**What you should do**
Transcribe every line exactly. Leave the pictures behind.

**Information shown**
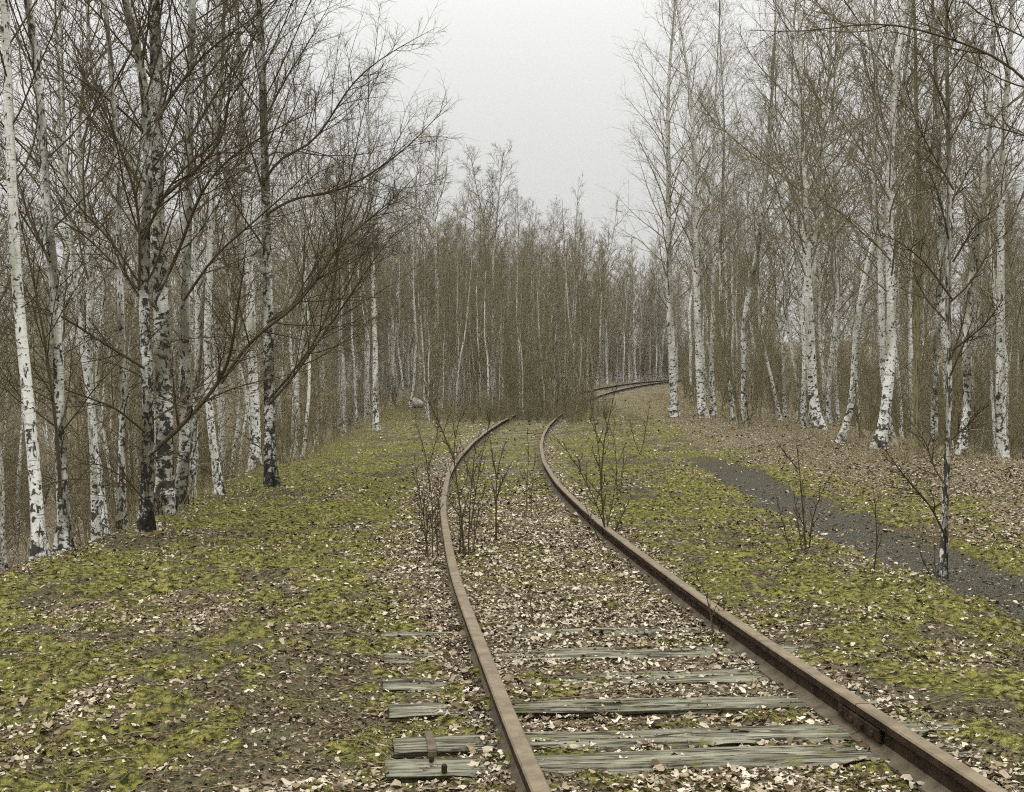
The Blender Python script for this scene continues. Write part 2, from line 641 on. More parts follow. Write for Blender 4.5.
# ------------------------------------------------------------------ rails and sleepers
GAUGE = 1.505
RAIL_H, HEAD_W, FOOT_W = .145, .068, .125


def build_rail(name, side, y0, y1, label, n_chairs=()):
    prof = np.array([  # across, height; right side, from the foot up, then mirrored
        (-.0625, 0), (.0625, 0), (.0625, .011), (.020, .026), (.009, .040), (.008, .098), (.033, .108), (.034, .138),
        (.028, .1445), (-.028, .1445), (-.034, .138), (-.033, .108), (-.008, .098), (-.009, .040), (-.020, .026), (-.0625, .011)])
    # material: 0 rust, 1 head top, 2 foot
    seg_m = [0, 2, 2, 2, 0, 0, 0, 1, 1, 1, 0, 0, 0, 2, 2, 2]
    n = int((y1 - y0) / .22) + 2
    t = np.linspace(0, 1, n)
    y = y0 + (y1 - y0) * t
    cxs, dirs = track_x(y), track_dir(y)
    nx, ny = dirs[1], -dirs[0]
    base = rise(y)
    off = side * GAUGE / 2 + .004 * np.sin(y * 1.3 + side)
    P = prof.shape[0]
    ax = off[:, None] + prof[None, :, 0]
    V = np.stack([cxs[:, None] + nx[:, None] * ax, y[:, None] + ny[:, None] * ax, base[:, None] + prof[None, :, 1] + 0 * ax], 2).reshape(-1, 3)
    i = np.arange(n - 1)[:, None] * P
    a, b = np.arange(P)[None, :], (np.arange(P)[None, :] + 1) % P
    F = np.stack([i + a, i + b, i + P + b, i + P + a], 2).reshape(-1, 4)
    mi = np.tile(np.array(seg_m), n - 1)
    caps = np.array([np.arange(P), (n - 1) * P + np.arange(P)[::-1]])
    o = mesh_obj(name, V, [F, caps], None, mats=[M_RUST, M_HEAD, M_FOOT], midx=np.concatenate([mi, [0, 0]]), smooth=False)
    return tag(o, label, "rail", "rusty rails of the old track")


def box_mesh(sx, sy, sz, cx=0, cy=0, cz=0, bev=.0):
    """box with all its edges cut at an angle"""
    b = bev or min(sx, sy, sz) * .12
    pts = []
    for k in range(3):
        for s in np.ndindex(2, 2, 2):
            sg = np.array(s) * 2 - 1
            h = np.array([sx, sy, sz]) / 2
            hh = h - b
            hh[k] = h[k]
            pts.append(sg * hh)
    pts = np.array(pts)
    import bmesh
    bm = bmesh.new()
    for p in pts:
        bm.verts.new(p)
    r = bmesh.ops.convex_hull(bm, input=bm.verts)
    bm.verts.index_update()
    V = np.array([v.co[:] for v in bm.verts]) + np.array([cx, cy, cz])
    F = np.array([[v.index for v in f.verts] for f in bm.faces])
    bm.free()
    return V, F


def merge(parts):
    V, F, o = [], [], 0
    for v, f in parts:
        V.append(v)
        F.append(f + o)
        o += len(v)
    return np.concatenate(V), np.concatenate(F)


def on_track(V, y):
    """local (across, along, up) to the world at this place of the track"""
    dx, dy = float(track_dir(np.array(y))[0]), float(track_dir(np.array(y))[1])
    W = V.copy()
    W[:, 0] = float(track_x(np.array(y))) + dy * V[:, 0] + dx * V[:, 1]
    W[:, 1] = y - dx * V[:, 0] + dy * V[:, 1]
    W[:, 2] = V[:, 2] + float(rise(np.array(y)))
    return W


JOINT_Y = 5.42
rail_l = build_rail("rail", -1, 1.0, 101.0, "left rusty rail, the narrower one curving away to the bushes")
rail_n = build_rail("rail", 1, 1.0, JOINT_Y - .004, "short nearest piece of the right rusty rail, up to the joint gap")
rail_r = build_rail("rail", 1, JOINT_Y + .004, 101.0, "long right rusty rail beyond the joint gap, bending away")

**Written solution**
The Blender Python script for this scene continues. Write part 2, from line 641 on. More parts follow. Write for Blender 4.5.
# ------------------------------------------------------------------ rails and sleepers
GAUGE = 1.505
RAIL_H, HEAD_W, FOOT_W = .145, .068, .125


def build_rail(name, side, y0, y1, label, n_chairs=()):
    prof = np.array([  # across, height; right side, from the foot up, then mirrored
        (-.0625, 0), (.0625, 0), (.0625, .011), (.020, .026), (.009, .040), (.008, .098), (.033, .108), (.034, .138),
        (.028, .1445), (-.028, .1445), (-.034, .138), (-.033, .108), (-.008, .098), (-.009, .040), (-.020, .026), (-.0625, .011)])
    # material: 0 rust, 1 head top, 2 foot
    seg_m = [0, 2, 2, 2, 0, 0, 0, 1, 1, 1, 0, 0, 0, 2, 2, 2]
    n = int((y1 - y0) / .22) + 2
    t = np.linspace(0, 1, n)
    y = y0 + (y1 - y0) * t
    cxs, dirs = track_x(y), track_dir(y)
    nx, ny = dirs[1], -dirs[0]
    base = rise(y)
    off = side * GAUGE / 2 + .004 * np.sin(y * 1.3 + side)
    P = prof.shape[0]
    ax = off[:, None] + prof[None, :, 0]
    V = np.stack([cxs[:, None] + nx[:, None] * ax, y[:, None] + ny[:, None] * ax, base[:, None] + prof[None, :, 1] + 0 * ax], 2).reshape(-1, 3)
    i = np.arange(n - 1)[:, None] * P
    a, b = np.arange(P)[None, :], (np.arange(P)[None, :] + 1) % P
    F = np.stack([i + a, i + b, i + P + b, i + P + a], 2).reshape(-1, 4)
    mi = np.tile(np.array(seg_m), n - 1)
    caps = np.array([np.arange(P), (n - 1) * P + np.arange(P)[::-1]])
    o = mesh_obj(name, V, [F, caps], None, mats=[M_RUST, M_HEAD, M_FOOT], midx=np.concatenate([mi, [0, 0]]), smooth=False)
    return tag(o, label, "rail", "rusty rails of the old track")


def box_mesh(sx, sy, sz, cx=0, cy=0, cz=0, bev=.0):
    """box with all its edges cut at an angle"""
    b = bev or min(sx, sy, sz) * .12
    pts = []
    for k in range(3):
        for s in np.ndindex(2, 2, 2):
            sg = np.array(s) * 2 - 1
            h = np.array([sx, sy, sz]) / 2
            hh = h - b
            hh[k] = h[k]
            pts.append(sg * hh)
    pts = np.array(pts)
    import bmesh
    bm = bmesh.new()
    for p in pts:
        bm.verts.new(p)
    r = bmesh.ops.convex_hull(bm, input=bm.verts)
    bm.verts.index_update()
    V = np.array([v.co[:] for v in bm.verts]) + np.array([cx, cy, cz])
    F = np.array([[v.index for v in f.verts] for f in bm.faces])
    bm.free()
    return V, F


def merge(parts):
    V, F, o = [], [], 0
    for v, f in parts:
        V.append(v)
        F.append(f + o)
        o += len(v)
    return np.concatenate(V), np.concatenate(F)


def on_track(V, y):
    """local (across, along, up) to the world at this place of the track"""
    dx, dy = float(track_dir(np.array(y))[0]), float(track_dir(np.array(y))[1])
    W = V.copy()
    W[:, 0] = float(track_x(np.array(y))) + dy * V[:, 0] + dx * V[:, 1]
    W[:, 1] = y - dx * V[:, 0] + dy * V[:, 1]
    W[:, 2] = V[:, 2] + float(rise(np.array(y)))
    return W


JOINT_Y = 5.42
rail_l = build_rail("rail", -1, 1.0, 101.0, "left rusty rail, the narrower one curving away to the bushes")
rail_n = build_rail("rail", 1, 1.0, JOINT_Y - .004, "short nearest piece of the right rusty rail, up to the joint gap")
rail_r = build_rail("rail", 1, JOINT_Y + .004, 101.0, "long right rusty rail beyond the joint gap, bending away")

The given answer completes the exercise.